Lionel (Buster) Crabb was born in 1909. He worked in a variety of jobs until the outbreak of the Second World War when he became a gunner in the army.
In 1941 Crabbe joined the Royal Navy. The following year he was sent to Gibraltar where he became a member of the navy's mine and bomb disposal unit. Crabb had the dangerous task of located and removing Italian limpet mines from the hulls of Allied ships. He was such a success he was awarded the George Medal.
In 1943 Crabb was sent to clear the mines left in the ports of Leghorn and Venice. For this courageous work he was awarded the OBE.
After the war Crabb explored the wreck of a Spanish galleon and investigated a suitable discharge site for a pipe from the atomic weapons station at Aldermaston. Crabbe later returned to the Royal Navy and after helping rescue men trapped in a submarine, he was promoted to the rank of commander. However, in March 1955 he was forced to leave the navy on age grounds.
In March 1956 Crabb received an urgent message to meet privately with Lord Mountbatten, the First Sea Lord. Crabb was told that he was needed for a secret mission and that the results were to be shared with MI6 and the CIA. In fact, over the next couple of weeks, CIA agent Matthew Smith spent a considerable time with Crabbe. The mission involved spying on the Russian cruiser Ordkhonikidze. A ship that was going to bring Nikita Khrushchev and Nikolai Bulganin on a goodwill mission to Britain. Mountbatten warned Crabbe that it was a dangerous mission as the Soviets had discovered earlier secret dives on the Sverdlov when the cruiser visited England in 1955.
On 19th April 1956 Crabb dived into Portsmouth Harbour. He did not return to Teddy Davies, his MI6 minder, and it was assumed that he had been either captured or killed by the Russians. With the help of the intelligence services, the Admiralty attempted to cover up the attempt to spy on the Russian ship. On 29th April the Admiralty announced that Crabb went missing after taking part in trials of underwater apparatus in Stokes Bay (a place five kilometres from Portsmouth).
The Soviet government now issued a statement announcing that a frogman was seen near the cruiser Ordkhonikidze on 19th April. This resulted in British newspapers publishing stories claiming that Crabb had been captured and taken to the Soviet Union.

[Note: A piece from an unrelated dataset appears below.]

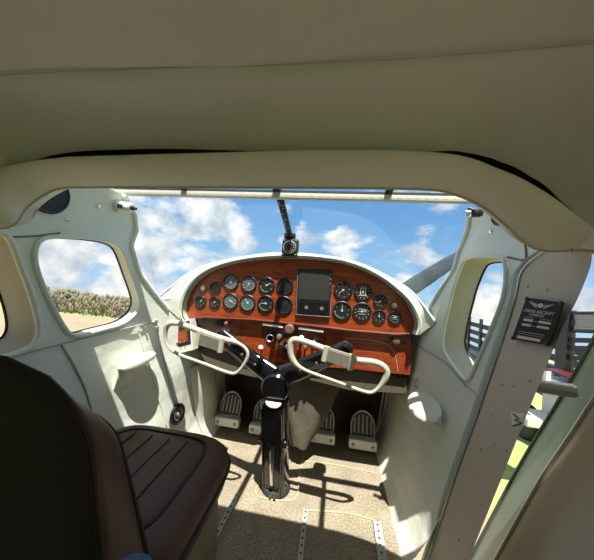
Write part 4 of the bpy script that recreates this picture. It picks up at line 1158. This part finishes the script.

Sir Anthony Eden, the British prime minister was furious when he discovered about the MI6 operation that had taken place without his permission. Eden forced the Diretor-General of MI6, Major-General John Sinclair, to resign. He was replaced by Sir Dick White, the head of MI5. As MI5 was considered by MI6 to be an inferior intelligence service, this was the severest punishment that could be inflicted on the organization.
On 9th June 1957, a headless body in a frogman suit was discovered floating off Pilsey Island. As the hands were also missing it was impossible to identify it as being that of Lionel Crabb. His former wife inspected the body and was unsure if it was Crabb. Pat Rose, his girlfriend, claimed it was not him but another friend, Sydney Knowles, said that Crabb, like the dead body, had a scar on the left knee. The coroner recorded an open verdict but announced that he was satisfied the remains were those of Crabb.
In 1960 J. Bernard Hutton published his book Frogman Spy. Hutton argues that his sources claim that Crabb had been captured alive during his espionage activities and had been smuggled back to Soviet Union for torture and interrogation. According to Russian documents that Hutton had seen, Crabb later served as a diving officer in the Russian Navy. To help conceal the fate of Crabb, the Soviets dropped a headless and handless body wearing Crabb's equipment in the water near where he was lost a year earlier.
Tim Binding wrote a fictionalised account of Crabb's life, Man Overboard. Published in 2005, Binding novel is based on the story that appeared in Frogman Spy. Soon afterwards Binding was contacted by Sydney Knowles, the man who had originally identified Crabb's body. Knowles told Binding that Crabb was murdered by MI5 when it was discovered that he intended to defect to the Soviet Union. According to Knowles, Crabb was instructed to carry out a spying operation on the Ordkhonikidze. Crabb was supplied with a new diving partner who killed him during the mission. Knowles alleges that he was ordered by MI5 to identify the body, when he knew it was definitely not Crabb. Binding published this information in an article in The Mail on Sunday on 26th March, 2006.
In November, 2007, Eduard Koltsov, a former Soviet agent, gave an interview where he claimed that he cut Crabb’s throat after finding him attaching a limpet mine to the hull of the Ordkhonikidze.